The cocoa industry, long regarded as the backbone of rural livelihoods and a pillar of the national economy, is facing one of its gravest crises in decades, as mounting debts and unpaid obligations threaten to paralyse the entire value chain.

The Ranking Member on Parliament’s Economy and Development Committee, Kojo Oppong Nkrumah, has issued a stark warning that without urgent government intervention, the sector risks long-term damage that could push farming communities deeper into poverty and drive young people away from cocoa farming altogether.

At the centre of the crisis is the financial distress of the Ghana Cocoa Board (COCOBOD), which has struggled to meet its obligations to key players in the cocoa value chain.

Since November 2025, Licensed Buying Companies (LBCs) have reportedly purchased approximately GH¢10 billion worth of cocoa from farmers across the country.

However, those beans remain largely unpaid for, creating a liquidity bottleneck that has frozen the movement of cocoa from farms to warehouses and onward to export markets.

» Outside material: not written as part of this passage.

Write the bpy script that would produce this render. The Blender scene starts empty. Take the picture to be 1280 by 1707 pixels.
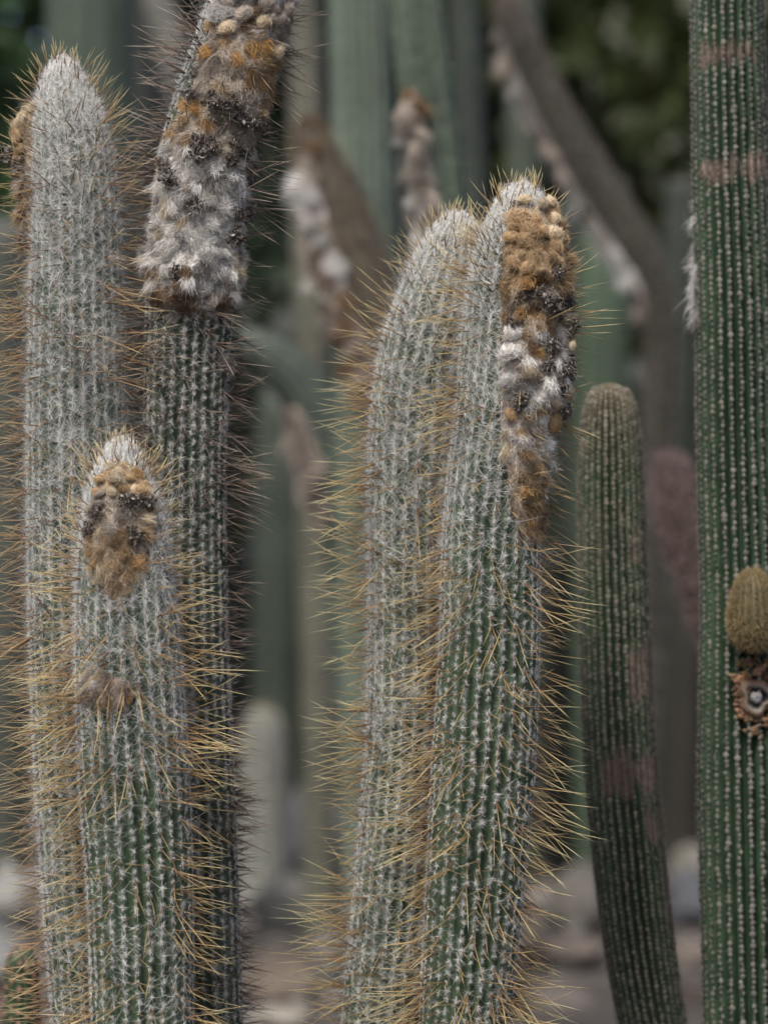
import bpy, math
import numpy as np
from mathutils import Matrix, Vector

# ------------------------------------------------------------------ camera, sky, sun, exposure
sc = bpy.context.scene
COL = sc.collection
CAM_Z = 1.0
HF = 0.356                      # frame height per metre of distance
cam_d = bpy.data.cameras.new('camera')
cam = bpy.data.objects.new('camera', cam_d); COL.objects.link(cam)
cam.location = (0, 0, CAM_Z); cam.rotation_euler = (math.radians(90), 0, 0)
cam_d.sensor_fit = 'VERTICAL'; cam_d.sensor_height = 24.0; cam_d.sensor_width = 18.0
cam_d.lens = 24.0 / HF
cam_d.clip_start = 0.05; cam_d.clip_end = 1000
cam_d.dof.use_dof = True; cam_d.dof.focus_distance = 2.415; cam_d.dof.aperture_fstop = 2.4
sc.camera = cam

SUN_EL, SUN_AZ = math.radians(58), math.radians(205)      # azimuth clockwise from +Y: behind and left of the camera
world = bpy.data.worlds.new('World'); sc.world = world; world.use_nodes = True
wn = world.node_tree; bg = wn.nodes['Background']
sky = wn.nodes.new('ShaderNodeTexSky'); sky.sky_type = 'NISHITA'; sky.sun_disc = False
sky.sun_elevation = SUN_EL; sky.sun_rotation = SUN_AZ
sky.air_density = 0.75; sky.dust_density = 4.0; sky.ozone_density = 0.6
wn.links.new(sky.outputs[0], bg.inputs[0]); bg.inputs[1].default_value = 0.08
sun_d = bpy.data.lights.new('sun', 'SUN'); sun_d.energy = 1.5; sun_d.angle = math.radians(11); sun_d.color = (1, .96, .9)
sun = bpy.data.objects.new('sun', sun_d); COL.objects.link(sun)
sv = Vector((math.sin(SUN_AZ) * math.cos(SUN_EL), math.cos(SUN_AZ) * math.cos(SUN_EL), math.sin(SUN_EL)))
sun.rotation_euler = sv.to_track_quat('Z', 'Y').to_euler()
sc.view_settings.view_transform = 'Standard'; sc.view_settings.look = 'None'
sc.view_settings.gamma = 1.0; sc.view_settings.use_curve_mapping = False
sc.view_settings.exposure = 1.47
sc.render.engine = 'CYCLES'
sc.cycles.use_denoising = True
sc.cycles.max_bounces = 6; sc.cycles.diffuse_bounces = 3; sc.cycles.transmission_bounces = 3
sc.cycles.use_adaptive_sampling = True; sc.cycles.adaptive_threshold = 0.01

rng = np.random.default_rng(7)
def nrm(a): return a / np.maximum(np.linalg.norm(a, axis=-1, keepdims=True), 1e-9)
def pxs(Y): return HF * Y / 1707.0                          # metres per photo pixel at distance Y
def at(px, py, Y): s = pxs(Y); return np.array([(px - 640) * s, Y, CAM_Z - (py - 853.5) * s])
def to_px(P):
    s = HF * P[:, 1] / 1707.0
    return (P[:, 0] / s) + 640, 853.5 - (P[:, 2] - CAM_Z) / s

# ------------------------------------------------------------------ materials
def new_mat(name):
    m = bpy.data.materials.new(name); m.use_nodes = True
    return m, m.node_tree, m.node_tree.nodes['Principled BSDF']
def fiber_mat(name, rough, trans, spec=0.3):
    m, nt, p = new_mat(name)
    a = nt.nodes.new('ShaderNodeAttribute'); a.attribute_name = 'col'
    nt.links.new(a.outputs['Color'], p.inputs['Base Color'])
    p.inputs['Roughness'].default_value = rough; p.inputs['Specular IOR Level'].default_value = spec
    if trans > 0:
        t = nt.nodes.new('ShaderNodeBsdfTranslucent'); mx = nt.nodes.new('ShaderNodeMixShader')
        mx.inputs[0].default_value = trans
        nt.links.new(a.outputs['Color'], t.inputs[0]); nt.links.new(p.outputs[0], mx.inputs[1]); nt.links.new(t.outputs[0], mx.inputs[2])
        nt.links.new(mx.outputs[0], nt.nodes['Material Output'].inputs[0])
    return m
M_HAIR = fiber_mat('white_hair', .75, .35, .2)
M_SPINE = fiber_mat('spine_horn', .42, .12, .4)
M_WOOL = fiber_mat('wool', .85, .25, .1)
M_DRY = fiber_mat('dry_petal', .8, .1, .25)
M_LEAF = fiber_mat('leaf', .5, .3, .4)

def skin_mat(name, nscale=60, amt=.35, rough=.5, bump=.15, scar=False):
    m, nt, p = new_mat(name); L = nt.links.new
    a = nt.nodes.new('ShaderNodeAttribute'); a.attribute_name = 'col'
    tc = nt.nodes.new('ShaderNodeTexCoord')
    n = nt.nodes.new('ShaderNodeTexNoise'); n.inputs['Scale'].default_value = nscale; n.inputs['Detail'].default_value = 6
    L(tc.outputs['Object'], n.inputs['Vector'])
    mr = nt.nodes.new('ShaderNodeMapRange'); mr.inputs[1].default_value = .25; mr.inputs[2].default_value = .75
    mr.inputs[3].default_value = 1 - amt; mr.inputs[4].default_value = 1 + amt
    L(n.outputs['Fac'], mr.inputs[0])
    mu = nt.nodes.new('ShaderNodeMix'); mu.data_type = 'RGBA'; mu.blend_type = 'MULTIPLY'; mu.inputs[0].default_value = 1
    L(a.outputs['Color'], mu.inputs[6]); L(mr.outputs[0], mu.inputs[7])
    out = mu.outputs[2]
    if scar:
        at_ = nt.nodes.new('ShaderNodeAttribute'); at_.attribute_name = 'scar'
        n2 = nt.nodes.new('ShaderNodeTexNoise'); n2.inputs['Scale'].default_value = 70; n2.inputs['Detail'].default_value = 8; n2.inputs['Roughness'].default_value = .65
        mp = nt.nodes.new('ShaderNodeMapping'); mp.inputs['Scale'].default_value = (1, 1, .45); L(tc.outputs['Object'], mp.inputs['Vector']); L(mp.outputs[0], n2.inputs['Vector'])
        ad = nt.nodes.new('ShaderNodeMath'); ad.operation = 'ADD'; L(at_.outputs['Fac'], ad.inputs[0]); L(n2.outputs['Fac'], ad.inputs[1])
        st = nt.nodes.new('ShaderNodeMapRange'); st.inputs[1].default_value = .92; st.inputs[2].default_value = 1.2
        L(ad.outputs[0], st.inputs[0])
        cr = nt.nodes.new('ShaderNodeValToRGB')
        cr.color_ramp.elements[0].position = .3; cr.color_ramp.elements[0].color = (.115, .088, .07, 1)
        cr.color_ramp.elements[1].position = .7; cr.color_ramp.elements[1].color = (.235, .185, .155, 1)
        n3 = nt.nodes.new('ShaderNodeTexNoise'); n3.inputs['Scale'].default_value = 260; L(tc.outputs['Object'], n3.inputs['Vector'])
        L(n3.outputs['Fac'], cr.inputs[0])
        mx = nt.nodes.new('ShaderNodeMix'); mx.data_type = 'RGBA'
        L(st.outputs[0], mx.inputs[0]); L(out, mx.inputs[6]); L(cr.outputs[0], mx.inputs[7]); out = mx.outputs[2]
    L(out, p.inputs['Base Color'])
    p.inputs['Roughness'].default_value = rough; p.inputs['Specular IOR Level'].default_value = .3
    b = nt.nodes.new('ShaderNodeBump'); b.inputs['Strength'].default_value = bump; b.inputs['Distance'].default_value = .004
    L(n.outputs['Fac'], b.inputs['Height']); L(b.outputs[0], p.inputs['Normal'])
    return m
M_SKIN = skin_mat('cactus_skin', 70, .4)
M_SKIN_S = skin_mat('cactus_skin_corky', 40, .3, .45, .12, True)
M_PAD = skin_mat('felt_pad', 220, .5, .95, .8)
M_BARK = skin_mat('bark', 30, .5, .9, .8)
M_ROCK = skin_mat('rock', 9, .5, .9, .9)

def ground_mat():
    m, nt, p = new_mat('soil'); L = nt.links.new
    tc = nt.nodes.new('ShaderNodeTexCoord')
    n = nt.nodes.new('ShaderNodeTexNoise'); n.inputs['Scale'].default_value = 3; n.inputs['Detail'].default_value = 12; n.inputs['Roughness'].default_value = .7
    L(tc.outputs['Object'], n.inputs['Vector'])
    cr = nt.nodes.new('ShaderNodeValToRGB')
    cr.color_ramp.elements[0].position = .3; cr.color_ramp.elements[0].color = (.024, .02, .016, 1)
    cr.color_ramp.elements[1].position = .7; cr.color_ramp.elements[1].color = (.085, .07, .056, 1)
    L(n.outputs['Fac'], cr.inputs[0]); L(cr.outputs[0], p.inputs['Base Color'])
    p.inputs['Roughness'].default_value = .95
    n2 = nt.nodes.new('ShaderNodeTexNoise'); n2.inputs['Scale'].default_value = 40; n2.inputs['Detail'].default_value = 8; L(tc.outputs['Object'], n2.inputs['Vector'])
    b = nt.nodes.new('ShaderNodeBump'); b.inputs['Distance'].default_value = .03; b.inputs['Strength'].default_value = .8
    L(n2.outputs['Fac'], b.inputs['Height']); L(b.outputs[0], p.inputs['Normal'])
    return m
M_SOIL = ground_mat()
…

Speaking on TV3 Hot Issues, Oppong Nkrumah, MP for Ofoase Ayirebi insists the crisis is not theoretical—it is already being felt in farming communities.

LBCs, unable to receive payment from COCOBOD for cocoa already delivered, are stuck with stock they cannot evacuate and funds they cannot recycle. As a result, they cannot return to farming communities to buy new cocoa from farmers who have already harvested and dried their beans.

The effect, he warned, is a “frozen value chain,” where cocoa sits idle, incomes dry up, and poverty begins to spread across rural areas that depend almost entirely on cocoa for survival.

This situation has been worsened by what the Minority describes as inadequate government response.

While the government recently announced a GH¢1.091 billion payment to LBCs—made up of GH¢237 million for 50,000 metric tonnes of cocoa and a subsequent GH¢854 million disbursement—Oppong Nkrumah dismissed the amount as grossly insufficient compared to the estimated GH¢10 billion debt.

He described the payment as “a drop in the ocean,” arguing that it does little to unlock the liquidity crisis choking the sector.

Beyond the immediate financial strain, the Ranking Member warned of deeper social and structural consequences.

He cautioned that if cocoa farming continues to be characterised by delayed payments, uncertainty, and declining incomes, fewer young people will be willing to take up cocoa cultivation.

This, he said, could accelerate rural poverty, weaken Ghana’s long-term cocoa production capacity, and undermine the sustainability of the entire sector.

Oppong Nkrumah also linked the current crisis to policy failures and governance challenges, arguing that the focus on price reviews and future reforms is misplaced when the present system is already collapsing under unpaid debts.

He insisted that the first and most urgent step must be a direct government bailout of COCOBOD, enabling it to clear outstanding payments to LBCs so that money can flow back to farmers and normal trading can resume.

In addition, he has demanded transparency from the government regarding the widely publicised GH¢1.2 billion debt payment, calling for full disclosure of the actual total debt owed and a clear, time-bound strategy for settling all outstanding obligations to the cocoa sector.

Without this, he warned, any talk of reforms or restructuring would be meaningless.

The crisis is unfolding against a broader historical backdrop of persistent financial challenges within COCOBOD, recurrent debt cycles, and long-standing structural weaknesses in cocoa financing.

Successive administrations have grappled with balancing farmer welfare, sector sustainability, and international market pressures.

However, the current liquidity crunch has exposed how fragile the system has become, particularly when payments to farmers and buyers break down.